■ **Aim of the task**: Give back the full material, exactly as it reads.

---- Dataset section

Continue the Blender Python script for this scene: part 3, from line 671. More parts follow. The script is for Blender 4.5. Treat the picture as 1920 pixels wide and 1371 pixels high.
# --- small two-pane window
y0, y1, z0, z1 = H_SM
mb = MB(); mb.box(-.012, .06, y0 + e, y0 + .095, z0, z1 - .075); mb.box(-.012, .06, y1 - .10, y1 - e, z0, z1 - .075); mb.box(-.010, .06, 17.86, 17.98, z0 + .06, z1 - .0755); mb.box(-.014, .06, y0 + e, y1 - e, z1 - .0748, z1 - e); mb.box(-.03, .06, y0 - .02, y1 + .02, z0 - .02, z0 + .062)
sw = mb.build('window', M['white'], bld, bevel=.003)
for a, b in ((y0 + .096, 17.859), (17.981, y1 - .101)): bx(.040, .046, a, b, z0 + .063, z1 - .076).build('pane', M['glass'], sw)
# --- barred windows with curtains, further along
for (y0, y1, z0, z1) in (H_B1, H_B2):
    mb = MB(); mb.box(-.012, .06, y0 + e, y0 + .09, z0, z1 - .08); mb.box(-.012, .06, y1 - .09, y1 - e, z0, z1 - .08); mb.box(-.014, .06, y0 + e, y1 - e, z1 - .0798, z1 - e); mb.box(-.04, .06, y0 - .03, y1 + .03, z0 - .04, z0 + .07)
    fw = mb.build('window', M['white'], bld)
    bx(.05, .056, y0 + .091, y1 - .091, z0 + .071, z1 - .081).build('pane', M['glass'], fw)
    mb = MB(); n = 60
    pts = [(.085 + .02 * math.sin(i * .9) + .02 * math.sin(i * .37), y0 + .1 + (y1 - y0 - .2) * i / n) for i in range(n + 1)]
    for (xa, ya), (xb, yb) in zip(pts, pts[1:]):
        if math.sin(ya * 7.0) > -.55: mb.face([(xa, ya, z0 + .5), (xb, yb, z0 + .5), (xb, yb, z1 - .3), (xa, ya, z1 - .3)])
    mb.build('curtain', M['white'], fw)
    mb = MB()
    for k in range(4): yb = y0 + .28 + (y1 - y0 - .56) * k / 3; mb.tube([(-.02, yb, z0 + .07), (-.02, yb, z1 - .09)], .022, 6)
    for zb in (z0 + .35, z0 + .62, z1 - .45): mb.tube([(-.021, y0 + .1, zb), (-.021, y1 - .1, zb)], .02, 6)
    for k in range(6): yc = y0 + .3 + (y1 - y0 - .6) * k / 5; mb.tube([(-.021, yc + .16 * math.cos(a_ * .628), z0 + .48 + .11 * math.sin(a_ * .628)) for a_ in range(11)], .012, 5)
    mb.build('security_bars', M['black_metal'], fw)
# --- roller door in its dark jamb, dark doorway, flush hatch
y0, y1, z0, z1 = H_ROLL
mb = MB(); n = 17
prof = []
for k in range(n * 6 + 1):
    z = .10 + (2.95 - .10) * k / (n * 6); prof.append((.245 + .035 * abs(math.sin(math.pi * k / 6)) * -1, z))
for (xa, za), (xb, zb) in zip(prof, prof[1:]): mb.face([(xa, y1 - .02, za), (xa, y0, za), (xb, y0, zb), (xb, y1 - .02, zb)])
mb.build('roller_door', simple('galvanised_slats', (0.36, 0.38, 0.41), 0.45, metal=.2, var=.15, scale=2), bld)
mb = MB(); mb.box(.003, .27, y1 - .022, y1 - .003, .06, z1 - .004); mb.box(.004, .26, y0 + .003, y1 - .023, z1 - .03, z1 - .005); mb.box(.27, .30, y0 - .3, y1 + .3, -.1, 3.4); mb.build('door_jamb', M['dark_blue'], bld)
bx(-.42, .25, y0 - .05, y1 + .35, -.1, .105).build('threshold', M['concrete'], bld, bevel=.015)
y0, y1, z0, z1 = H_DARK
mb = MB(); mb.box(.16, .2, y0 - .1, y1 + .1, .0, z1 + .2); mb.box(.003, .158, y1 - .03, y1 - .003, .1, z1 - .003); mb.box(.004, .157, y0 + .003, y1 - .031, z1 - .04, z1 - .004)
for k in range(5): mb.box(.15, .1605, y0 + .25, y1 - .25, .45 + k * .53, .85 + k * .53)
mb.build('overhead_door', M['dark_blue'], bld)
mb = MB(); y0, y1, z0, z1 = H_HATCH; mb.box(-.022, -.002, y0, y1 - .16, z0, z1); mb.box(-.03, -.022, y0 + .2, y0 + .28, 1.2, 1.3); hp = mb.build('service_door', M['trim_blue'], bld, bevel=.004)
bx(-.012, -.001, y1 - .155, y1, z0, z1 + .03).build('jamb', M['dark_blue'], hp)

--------

■ **Task output**:
Continue the Blender Python script for this scene: part 3, from line 671. More parts follow. The script is for Blender 4.5. Treat the picture as 1920 pixels wide and 1371 pixels high.
# --- small two-pane window
y0, y1, z0, z1 = H_SM
mb = MB(); mb.box(-.012, .06, y0 + e, y0 + .095, z0, z1 - .075); mb.box(-.012, .06, y1 - .10, y1 - e, z0, z1 - .075); mb.box(-.010, .06, 17.86, 17.98, z0 + .06, z1 - .0755); mb.box(-.014, .06, y0 + e, y1 - e, z1 - .0748, z1 - e); mb.box(-.03, .06, y0 - .02, y1 + .02, z0 - .02, z0 + .062)
sw = mb.build('window', M['white'], bld, bevel=.003)
for a, b in ((y0 + .096, 17.859), (17.981, y1 - .101)): bx(.040, .046, a, b, z0 + .063, z1 - .076).build('pane', M['glass'], sw)
# --- barred windows with curtains, further along
for (y0, y1, z0, z1) in (H_B1, H_B2):
    mb = MB(); mb.box(-.012, .06, y0 + e, y0 + .09, z0, z1 - .08); mb.box(-.012, .06, y1 - .09, y1 - e, z0, z1 - .08); mb.box(-.014, .06, y0 + e, y1 - e, z1 - .0798, z1 - e); mb.box(-.04, .06, y0 - .03, y1 + .03, z0 - .04, z0 + .07)
    fw = mb.build('window', M['white'], bld)
    bx(.05, .056, y0 + .091, y1 - .091, z0 + .071, z1 - .081).build('pane', M['glass'], fw)
    mb = MB(); n = 60
    pts = [(.085 + .02 * math.sin(i * .9) + .02 * math.sin(i * .37), y0 + .1 + (y1 - y0 - .2) * i / n) for i in range(n + 1)]
    for (xa, ya), (xb, yb) in zip(pts, pts[1:]):
        if math.sin(ya * 7.0) > -.55: mb.face([(xa, ya, z0 + .5), (xb, yb, z0 + .5), (xb, yb, z1 - .3), (xa, ya, z1 - .3)])
    mb.build('curtain', M['white'], fw)
    mb = MB()
    for k in range(4): yb = y0 + .28 + (y1 - y0 - .56) * k / 3; mb.tube([(-.02, yb, z0 + .07), (-.02, yb, z1 - .09)], .022, 6)
    for zb in (z0 + .35, z0 + .62, z1 - .45): mb.tube([(-.021, y0 + .1, zb), (-.021, y1 - .1, zb)], .02, 6)
    for k in range(6): yc = y0 + .3 + (y1 - y0 - .6) * k / 5; mb.tube([(-.021, yc + .16 * math.cos(a_ * .628), z0 + .48 + .11 * math.sin(a_ * .628)) for a_ in range(11)], .012, 5)
    mb.build('security_bars', M['black_metal'], fw)
# --- roller door in its dark jamb, dark doorway, flush hatch
y0, y1, z0, z1 = H_ROLL
mb = MB(); n = 17
prof = []
for k in range(n * 6 + 1):
    z = .10 + (2.95 - .10) * k / (n * 6); prof.append((.245 + .035 * abs(math.sin(math.pi * k / 6)) * -1, z))
for (xa, za), (xb, zb) in zip(prof, prof[1:]): mb.face([(xa, y1 - .02, za), (xa, y0, za), (xb, y0, zb), (xb, y1 - .02, zb)])
mb.build('roller_door', simple('galvanised_slats', (0.36, 0.38, 0.41), 0.45, metal=.2, var=.15, scale=2), bld)
mb = MB(); mb.box(.003, .27, y1 - .022, y1 - .003, .06, z1 - .004); mb.box(.004, .26, y0 + .003, y1 - .023, z1 - .03, z1 - .005); mb.box(.27, .30, y0 - .3, y1 + .3, -.1, 3.4); mb.build('door_jamb', M['dark_blue'], bld)
bx(-.42, .25, y0 - .05, y1 + .35, -.1, .105).build('threshold', M['concrete'], bld, bevel=.015)
y0, y1, z0, z1 = H_DARK
mb = MB(); mb.box(.16, .2, y0 - .1, y1 + .1, .0, z1 + .2); mb.box(.003, .158, y1 - .03, y1 - .003, .1, z1 - .003); mb.box(.004, .157, y0 + .003, y1 - .031, z1 - .04, z1 - .004)
for k in range(5): mb.box(.15, .1605, y0 + .25, y1 - .25, .45 + k * .53, .85 + k * .53)
mb.build('overhead_door', M['dark_blue'], bld)
mb = MB(); y0, y1, z0, z1 = H_HATCH; mb.box(-.022, -.002, y0, y1 - .16, z0, z1); mb.box(-.03, -.022, y0 + .2, y0 + .28, 1.2, 1.3); hp = mb.build('service_door', M['trim_blue'], bld, bevel=.004)
bx(-.012, -.001, y1 - .155, y1, z0, z1 + .03).build('jamb', M['dark_blue'], hp)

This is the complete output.